The Canadian real estate sector is facing a major challenge as the Bank of Canada (BoC) has moved to aggressively increase interest rates in the face of soaring inflation. Some analysts have suggested that real estate investment trusts (REITs) will not feel the pinch of these hikes in the near term. That means that investors can still feel secure in gobbling up income from some of the top REITs on the TSX. Today, I want to zero-in on a REIT that has sent off a buy signal in late October.

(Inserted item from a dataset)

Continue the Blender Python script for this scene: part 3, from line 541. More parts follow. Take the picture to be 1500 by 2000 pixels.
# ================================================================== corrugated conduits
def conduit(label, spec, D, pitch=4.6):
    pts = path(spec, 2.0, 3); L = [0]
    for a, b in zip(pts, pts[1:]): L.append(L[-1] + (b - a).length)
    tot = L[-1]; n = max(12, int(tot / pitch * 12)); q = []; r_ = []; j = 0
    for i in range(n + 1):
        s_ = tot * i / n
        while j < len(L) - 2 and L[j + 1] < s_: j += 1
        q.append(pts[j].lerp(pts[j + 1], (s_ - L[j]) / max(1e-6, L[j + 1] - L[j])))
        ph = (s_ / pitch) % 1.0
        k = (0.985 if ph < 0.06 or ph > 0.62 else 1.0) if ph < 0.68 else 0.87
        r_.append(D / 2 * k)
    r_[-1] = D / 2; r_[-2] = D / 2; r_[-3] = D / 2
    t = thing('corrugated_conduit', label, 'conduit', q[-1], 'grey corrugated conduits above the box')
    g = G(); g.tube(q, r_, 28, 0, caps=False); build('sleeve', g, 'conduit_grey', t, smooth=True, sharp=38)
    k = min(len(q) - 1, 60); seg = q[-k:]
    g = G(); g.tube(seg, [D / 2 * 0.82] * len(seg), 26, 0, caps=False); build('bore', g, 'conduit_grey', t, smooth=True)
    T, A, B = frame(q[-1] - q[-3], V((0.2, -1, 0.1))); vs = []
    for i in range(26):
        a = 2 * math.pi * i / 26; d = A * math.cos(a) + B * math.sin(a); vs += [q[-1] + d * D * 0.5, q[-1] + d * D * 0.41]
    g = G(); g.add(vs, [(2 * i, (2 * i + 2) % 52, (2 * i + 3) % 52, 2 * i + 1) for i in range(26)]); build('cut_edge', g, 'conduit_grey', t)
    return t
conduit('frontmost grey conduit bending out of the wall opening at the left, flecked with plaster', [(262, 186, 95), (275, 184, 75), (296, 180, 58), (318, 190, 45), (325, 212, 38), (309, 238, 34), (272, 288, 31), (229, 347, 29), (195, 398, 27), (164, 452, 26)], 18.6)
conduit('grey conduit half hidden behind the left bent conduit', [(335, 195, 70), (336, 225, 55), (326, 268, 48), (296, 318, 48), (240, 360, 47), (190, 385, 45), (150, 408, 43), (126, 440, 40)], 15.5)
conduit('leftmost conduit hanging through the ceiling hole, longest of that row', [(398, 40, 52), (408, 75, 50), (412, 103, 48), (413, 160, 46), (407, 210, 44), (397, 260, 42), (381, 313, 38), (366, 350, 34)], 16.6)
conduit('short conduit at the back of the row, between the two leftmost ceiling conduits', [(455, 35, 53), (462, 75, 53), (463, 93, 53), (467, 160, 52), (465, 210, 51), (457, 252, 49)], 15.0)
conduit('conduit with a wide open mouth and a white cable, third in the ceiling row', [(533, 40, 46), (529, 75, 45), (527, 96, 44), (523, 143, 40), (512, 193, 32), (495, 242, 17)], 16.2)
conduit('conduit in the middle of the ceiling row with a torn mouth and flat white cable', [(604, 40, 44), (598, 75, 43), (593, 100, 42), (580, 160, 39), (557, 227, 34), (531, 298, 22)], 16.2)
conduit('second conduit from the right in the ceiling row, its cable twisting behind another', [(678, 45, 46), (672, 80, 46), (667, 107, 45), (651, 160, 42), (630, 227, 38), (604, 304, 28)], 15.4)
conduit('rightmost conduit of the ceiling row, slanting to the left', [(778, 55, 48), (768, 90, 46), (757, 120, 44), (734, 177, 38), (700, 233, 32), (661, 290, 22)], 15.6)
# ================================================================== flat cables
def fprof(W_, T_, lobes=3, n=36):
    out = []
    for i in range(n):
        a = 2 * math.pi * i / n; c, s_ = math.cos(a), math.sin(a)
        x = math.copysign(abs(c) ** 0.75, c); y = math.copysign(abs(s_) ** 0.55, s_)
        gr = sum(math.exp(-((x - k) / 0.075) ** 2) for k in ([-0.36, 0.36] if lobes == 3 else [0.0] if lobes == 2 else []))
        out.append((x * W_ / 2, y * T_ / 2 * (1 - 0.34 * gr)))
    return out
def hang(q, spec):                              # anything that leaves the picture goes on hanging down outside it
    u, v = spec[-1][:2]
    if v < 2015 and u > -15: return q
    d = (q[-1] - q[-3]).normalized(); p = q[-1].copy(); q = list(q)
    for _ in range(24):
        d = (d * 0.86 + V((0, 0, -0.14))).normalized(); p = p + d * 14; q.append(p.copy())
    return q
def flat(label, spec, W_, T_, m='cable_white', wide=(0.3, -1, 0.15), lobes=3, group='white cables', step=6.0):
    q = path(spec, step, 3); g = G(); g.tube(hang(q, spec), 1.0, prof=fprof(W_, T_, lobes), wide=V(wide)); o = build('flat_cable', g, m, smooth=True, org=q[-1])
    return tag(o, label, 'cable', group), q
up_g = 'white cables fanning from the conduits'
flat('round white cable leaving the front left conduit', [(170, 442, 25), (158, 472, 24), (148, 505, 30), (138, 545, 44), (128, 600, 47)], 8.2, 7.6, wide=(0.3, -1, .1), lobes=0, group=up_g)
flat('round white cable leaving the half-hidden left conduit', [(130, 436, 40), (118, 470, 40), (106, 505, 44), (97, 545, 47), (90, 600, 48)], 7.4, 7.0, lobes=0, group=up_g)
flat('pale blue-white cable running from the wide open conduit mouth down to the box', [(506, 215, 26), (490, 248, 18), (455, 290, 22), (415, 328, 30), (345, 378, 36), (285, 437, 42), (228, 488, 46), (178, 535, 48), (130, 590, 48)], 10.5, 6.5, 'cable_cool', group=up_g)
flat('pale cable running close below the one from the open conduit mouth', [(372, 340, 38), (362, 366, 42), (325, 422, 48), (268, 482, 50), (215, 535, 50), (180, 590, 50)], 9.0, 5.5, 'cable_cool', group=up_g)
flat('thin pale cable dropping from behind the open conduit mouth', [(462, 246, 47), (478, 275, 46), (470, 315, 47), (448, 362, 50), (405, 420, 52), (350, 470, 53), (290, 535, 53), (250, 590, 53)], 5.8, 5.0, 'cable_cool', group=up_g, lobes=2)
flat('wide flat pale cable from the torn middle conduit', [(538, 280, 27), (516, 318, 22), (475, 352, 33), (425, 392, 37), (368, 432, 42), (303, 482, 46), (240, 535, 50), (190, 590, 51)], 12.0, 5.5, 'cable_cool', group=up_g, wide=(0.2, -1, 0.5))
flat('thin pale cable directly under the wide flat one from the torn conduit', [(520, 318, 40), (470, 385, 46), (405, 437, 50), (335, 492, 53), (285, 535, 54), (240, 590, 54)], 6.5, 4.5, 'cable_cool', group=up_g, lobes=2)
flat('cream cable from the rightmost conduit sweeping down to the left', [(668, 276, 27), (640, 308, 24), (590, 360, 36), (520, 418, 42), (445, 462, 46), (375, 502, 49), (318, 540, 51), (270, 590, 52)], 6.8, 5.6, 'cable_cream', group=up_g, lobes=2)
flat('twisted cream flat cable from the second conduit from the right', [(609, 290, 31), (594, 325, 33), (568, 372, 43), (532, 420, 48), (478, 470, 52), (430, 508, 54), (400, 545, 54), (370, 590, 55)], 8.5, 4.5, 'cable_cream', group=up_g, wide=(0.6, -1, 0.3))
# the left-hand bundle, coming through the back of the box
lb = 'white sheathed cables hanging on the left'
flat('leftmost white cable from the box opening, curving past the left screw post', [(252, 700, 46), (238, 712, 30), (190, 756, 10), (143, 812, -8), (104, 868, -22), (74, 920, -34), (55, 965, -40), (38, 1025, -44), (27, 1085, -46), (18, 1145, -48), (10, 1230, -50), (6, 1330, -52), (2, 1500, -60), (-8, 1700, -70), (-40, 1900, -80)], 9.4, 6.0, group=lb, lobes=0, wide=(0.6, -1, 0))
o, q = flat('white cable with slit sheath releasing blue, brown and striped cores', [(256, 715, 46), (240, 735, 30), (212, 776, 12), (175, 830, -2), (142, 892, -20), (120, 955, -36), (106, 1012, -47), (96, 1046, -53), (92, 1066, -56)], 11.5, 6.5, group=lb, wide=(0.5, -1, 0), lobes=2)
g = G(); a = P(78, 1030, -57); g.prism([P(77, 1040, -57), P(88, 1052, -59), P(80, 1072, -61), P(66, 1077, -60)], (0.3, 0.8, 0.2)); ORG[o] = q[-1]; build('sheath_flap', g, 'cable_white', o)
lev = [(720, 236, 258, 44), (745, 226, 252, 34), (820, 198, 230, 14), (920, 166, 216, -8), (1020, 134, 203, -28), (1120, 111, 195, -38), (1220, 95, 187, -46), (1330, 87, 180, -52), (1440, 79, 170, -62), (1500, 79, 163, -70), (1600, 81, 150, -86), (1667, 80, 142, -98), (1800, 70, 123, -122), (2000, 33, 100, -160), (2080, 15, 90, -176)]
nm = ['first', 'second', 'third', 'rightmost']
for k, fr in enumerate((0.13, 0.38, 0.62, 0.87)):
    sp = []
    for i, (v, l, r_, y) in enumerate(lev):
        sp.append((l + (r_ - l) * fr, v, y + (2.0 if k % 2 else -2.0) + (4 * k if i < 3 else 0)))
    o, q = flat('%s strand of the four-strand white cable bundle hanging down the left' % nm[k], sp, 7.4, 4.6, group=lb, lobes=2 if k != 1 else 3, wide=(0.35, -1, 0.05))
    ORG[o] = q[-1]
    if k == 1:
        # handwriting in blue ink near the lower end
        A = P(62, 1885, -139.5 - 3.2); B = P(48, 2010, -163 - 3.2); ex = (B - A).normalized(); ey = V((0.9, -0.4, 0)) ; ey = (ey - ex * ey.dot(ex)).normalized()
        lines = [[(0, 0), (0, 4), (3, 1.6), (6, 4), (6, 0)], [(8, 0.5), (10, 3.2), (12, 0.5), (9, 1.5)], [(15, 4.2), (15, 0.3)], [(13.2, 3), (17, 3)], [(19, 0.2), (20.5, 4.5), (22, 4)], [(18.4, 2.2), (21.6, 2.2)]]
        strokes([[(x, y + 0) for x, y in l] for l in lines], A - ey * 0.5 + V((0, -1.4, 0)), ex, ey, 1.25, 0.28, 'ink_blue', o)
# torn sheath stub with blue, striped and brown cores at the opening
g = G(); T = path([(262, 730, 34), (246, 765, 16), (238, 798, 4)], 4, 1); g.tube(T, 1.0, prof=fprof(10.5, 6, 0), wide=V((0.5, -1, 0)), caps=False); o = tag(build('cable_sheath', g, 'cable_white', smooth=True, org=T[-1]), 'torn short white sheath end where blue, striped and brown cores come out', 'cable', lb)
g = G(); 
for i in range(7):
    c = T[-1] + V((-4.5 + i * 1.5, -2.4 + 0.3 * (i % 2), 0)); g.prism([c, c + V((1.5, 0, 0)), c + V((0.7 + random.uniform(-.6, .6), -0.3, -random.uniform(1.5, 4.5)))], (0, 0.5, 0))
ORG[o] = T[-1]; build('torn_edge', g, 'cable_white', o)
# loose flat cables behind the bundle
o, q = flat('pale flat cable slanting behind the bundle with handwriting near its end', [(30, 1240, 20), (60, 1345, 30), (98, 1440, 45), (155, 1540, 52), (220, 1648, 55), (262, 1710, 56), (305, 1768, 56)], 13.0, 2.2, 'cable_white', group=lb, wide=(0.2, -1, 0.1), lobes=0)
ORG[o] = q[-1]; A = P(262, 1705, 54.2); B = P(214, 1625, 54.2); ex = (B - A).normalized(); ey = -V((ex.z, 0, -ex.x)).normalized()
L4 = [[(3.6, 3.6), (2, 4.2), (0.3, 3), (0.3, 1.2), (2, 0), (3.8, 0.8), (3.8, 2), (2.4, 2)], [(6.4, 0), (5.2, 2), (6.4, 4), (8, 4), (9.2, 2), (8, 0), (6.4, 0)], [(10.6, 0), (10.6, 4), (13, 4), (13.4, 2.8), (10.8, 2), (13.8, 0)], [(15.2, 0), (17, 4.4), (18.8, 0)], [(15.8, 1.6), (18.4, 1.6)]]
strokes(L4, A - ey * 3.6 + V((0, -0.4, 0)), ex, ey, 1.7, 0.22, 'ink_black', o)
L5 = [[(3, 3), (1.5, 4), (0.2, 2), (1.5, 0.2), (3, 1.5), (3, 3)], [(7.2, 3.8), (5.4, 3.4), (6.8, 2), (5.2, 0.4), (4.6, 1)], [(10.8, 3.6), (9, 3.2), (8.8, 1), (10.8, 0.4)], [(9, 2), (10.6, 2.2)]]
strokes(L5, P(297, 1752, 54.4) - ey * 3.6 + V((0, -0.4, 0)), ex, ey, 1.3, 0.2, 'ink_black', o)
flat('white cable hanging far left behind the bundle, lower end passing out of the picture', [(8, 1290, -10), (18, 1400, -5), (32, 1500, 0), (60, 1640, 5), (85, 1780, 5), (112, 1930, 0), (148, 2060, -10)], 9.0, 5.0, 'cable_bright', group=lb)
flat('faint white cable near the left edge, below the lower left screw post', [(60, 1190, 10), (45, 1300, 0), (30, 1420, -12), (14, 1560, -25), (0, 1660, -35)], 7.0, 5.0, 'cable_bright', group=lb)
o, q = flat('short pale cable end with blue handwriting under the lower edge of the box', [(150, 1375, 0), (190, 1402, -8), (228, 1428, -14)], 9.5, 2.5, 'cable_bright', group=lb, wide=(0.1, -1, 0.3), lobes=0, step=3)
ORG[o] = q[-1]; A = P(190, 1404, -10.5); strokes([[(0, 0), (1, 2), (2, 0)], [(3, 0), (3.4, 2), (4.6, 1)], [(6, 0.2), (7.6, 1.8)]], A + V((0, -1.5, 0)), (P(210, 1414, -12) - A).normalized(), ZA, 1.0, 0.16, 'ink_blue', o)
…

Chartwell Retirement Residences (TSX:CSH.UN) is a Mississauga-based real estate investment trust (REIT) that indirectly owns and operates a complete range of seniors housing communities. Shares of this REIT have plunged 32% in 2022 as of close on October 21. That has made up the bulk of its year-over-year losses. Canada’s aging population should pique your interest in companies that provide housing and long-term care to seniors.

This REIT released its second quarter fiscal 2022 results on August 11. It reported resident revenue of $164 million – up from $154 million in Q2 2021. Meanwhile, same property occupancy remained steady at 76%. Chartwell has passed through a rough patch, but it is still geared up for solid earnings growth going forward.

Shares of this REIT currently possess an RSI of 24. That puts Chartwell in technically oversold territory at the time of this writing. The REIT offers a monthly dividend of $0.051 per share. That represents a monster 7.4% yield.